Them....or is it Me?

The children have not come back, alhamdulilah, but I'm not letting down my guard yet. Of course the music player hasn't come back either though... I thought about going to the police, but I'm just too tired of all this, and God knows if they would be helpful anyways.

Most of the kids still howl and make bizarre noises at us when we walk or bike by, but I don't even really know what to think. I have to come to terms with the fact that I just can't understand their experience of me. I just don't know what it's like to encounter someone so radically strange (after many years of nothing but the same skin, same clothes, same prayers, same language, same habits, same schedule). We must seem like utter freaks to them.

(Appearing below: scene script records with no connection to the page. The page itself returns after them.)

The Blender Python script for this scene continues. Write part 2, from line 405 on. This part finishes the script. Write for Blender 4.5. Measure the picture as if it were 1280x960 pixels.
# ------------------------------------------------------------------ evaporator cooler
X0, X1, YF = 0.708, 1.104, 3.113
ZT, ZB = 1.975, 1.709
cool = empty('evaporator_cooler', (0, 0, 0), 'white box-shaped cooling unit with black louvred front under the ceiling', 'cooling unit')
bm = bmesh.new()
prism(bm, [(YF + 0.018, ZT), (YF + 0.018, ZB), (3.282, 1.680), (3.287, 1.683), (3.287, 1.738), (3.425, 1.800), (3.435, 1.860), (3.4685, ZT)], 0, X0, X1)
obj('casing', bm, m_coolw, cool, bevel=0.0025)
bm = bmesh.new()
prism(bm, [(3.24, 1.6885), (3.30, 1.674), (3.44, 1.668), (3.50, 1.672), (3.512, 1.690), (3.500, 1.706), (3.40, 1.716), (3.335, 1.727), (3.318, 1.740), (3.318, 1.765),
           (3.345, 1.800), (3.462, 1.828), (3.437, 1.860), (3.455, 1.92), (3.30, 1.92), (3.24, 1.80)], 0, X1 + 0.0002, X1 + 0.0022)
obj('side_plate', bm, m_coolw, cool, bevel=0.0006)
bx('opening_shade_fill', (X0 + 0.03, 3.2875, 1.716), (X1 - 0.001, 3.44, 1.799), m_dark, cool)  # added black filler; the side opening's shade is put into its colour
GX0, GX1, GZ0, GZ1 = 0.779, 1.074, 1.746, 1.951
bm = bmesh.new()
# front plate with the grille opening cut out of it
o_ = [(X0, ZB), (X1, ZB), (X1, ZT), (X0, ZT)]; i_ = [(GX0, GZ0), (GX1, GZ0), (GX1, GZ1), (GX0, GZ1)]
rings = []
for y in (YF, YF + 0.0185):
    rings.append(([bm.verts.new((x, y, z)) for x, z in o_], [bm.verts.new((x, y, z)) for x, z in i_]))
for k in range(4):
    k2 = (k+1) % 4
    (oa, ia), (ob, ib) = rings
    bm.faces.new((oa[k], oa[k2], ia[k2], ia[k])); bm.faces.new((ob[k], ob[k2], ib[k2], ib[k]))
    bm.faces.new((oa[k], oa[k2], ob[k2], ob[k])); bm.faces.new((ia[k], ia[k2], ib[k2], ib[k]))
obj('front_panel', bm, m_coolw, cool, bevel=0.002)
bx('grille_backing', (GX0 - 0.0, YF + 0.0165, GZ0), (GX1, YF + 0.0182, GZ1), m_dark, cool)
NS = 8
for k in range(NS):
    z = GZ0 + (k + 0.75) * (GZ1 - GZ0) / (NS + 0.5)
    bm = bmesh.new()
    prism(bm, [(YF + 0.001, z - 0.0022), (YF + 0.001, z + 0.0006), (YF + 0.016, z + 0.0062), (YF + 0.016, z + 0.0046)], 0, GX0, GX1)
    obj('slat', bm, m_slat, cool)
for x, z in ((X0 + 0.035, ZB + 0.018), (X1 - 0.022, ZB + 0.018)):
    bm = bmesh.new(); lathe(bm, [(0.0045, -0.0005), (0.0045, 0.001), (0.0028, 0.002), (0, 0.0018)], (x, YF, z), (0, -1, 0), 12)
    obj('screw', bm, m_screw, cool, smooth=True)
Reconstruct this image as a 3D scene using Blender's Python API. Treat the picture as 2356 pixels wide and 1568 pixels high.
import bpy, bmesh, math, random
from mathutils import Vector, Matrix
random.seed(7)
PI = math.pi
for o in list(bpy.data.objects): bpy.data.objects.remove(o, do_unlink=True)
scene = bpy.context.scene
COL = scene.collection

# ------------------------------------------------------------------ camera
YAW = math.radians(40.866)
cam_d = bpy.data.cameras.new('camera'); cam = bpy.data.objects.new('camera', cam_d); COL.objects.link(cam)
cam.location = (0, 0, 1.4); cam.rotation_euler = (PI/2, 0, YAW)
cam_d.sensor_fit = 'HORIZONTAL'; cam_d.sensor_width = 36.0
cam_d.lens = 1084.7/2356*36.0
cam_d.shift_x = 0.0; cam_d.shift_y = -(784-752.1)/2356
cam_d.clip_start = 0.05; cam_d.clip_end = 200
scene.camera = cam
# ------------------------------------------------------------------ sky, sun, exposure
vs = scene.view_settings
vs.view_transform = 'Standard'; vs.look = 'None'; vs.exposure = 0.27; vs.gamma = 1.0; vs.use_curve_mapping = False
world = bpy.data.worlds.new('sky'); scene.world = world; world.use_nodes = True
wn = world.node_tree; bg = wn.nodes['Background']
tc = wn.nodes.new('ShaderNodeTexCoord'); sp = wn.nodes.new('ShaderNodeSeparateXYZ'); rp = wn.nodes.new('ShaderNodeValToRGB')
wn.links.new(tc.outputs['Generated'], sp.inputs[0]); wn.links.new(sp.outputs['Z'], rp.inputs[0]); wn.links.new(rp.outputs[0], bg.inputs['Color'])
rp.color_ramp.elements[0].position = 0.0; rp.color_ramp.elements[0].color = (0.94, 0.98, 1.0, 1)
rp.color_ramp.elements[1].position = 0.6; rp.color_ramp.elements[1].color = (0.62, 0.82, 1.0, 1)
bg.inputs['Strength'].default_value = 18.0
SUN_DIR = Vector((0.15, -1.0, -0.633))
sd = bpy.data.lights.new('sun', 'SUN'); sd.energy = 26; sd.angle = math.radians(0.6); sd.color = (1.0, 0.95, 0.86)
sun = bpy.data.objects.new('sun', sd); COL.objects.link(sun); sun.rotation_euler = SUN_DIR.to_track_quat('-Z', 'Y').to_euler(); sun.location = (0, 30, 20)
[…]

Just today as my husband and I were biking around the streets to go off road, he commented "Hey, you know, just doing this right now would blow most peoples' minds." And he's right. Just taking a stroll or biking through our area would be a culturally overwhelming educational experience. But to us now it's just home.

But not. You know?

It's a fine line between being part of the area and remaining a freak on the edge.

I guess we're both.

3 comments:

Brenda said...

You are a wonderful writer. I've been reading your blog since I first began researching into coming to teach in Oman. It sounds intriguing....I'm in.

Clare said...

Thanks Brenda!

borulce said...

I love your blog. I am also teaching in the college in Oman. And sometimes yes I feel the same thing, being a freak. Sometimes like I am running, or sometimes I am with my bikini in Qurm Beach, but you know the best thing is everybody somehow exists next to each other here. Local women with their abayas and the expats with their bikinis are both having nice time (of course there are looks from everyone but after sometime you dont care).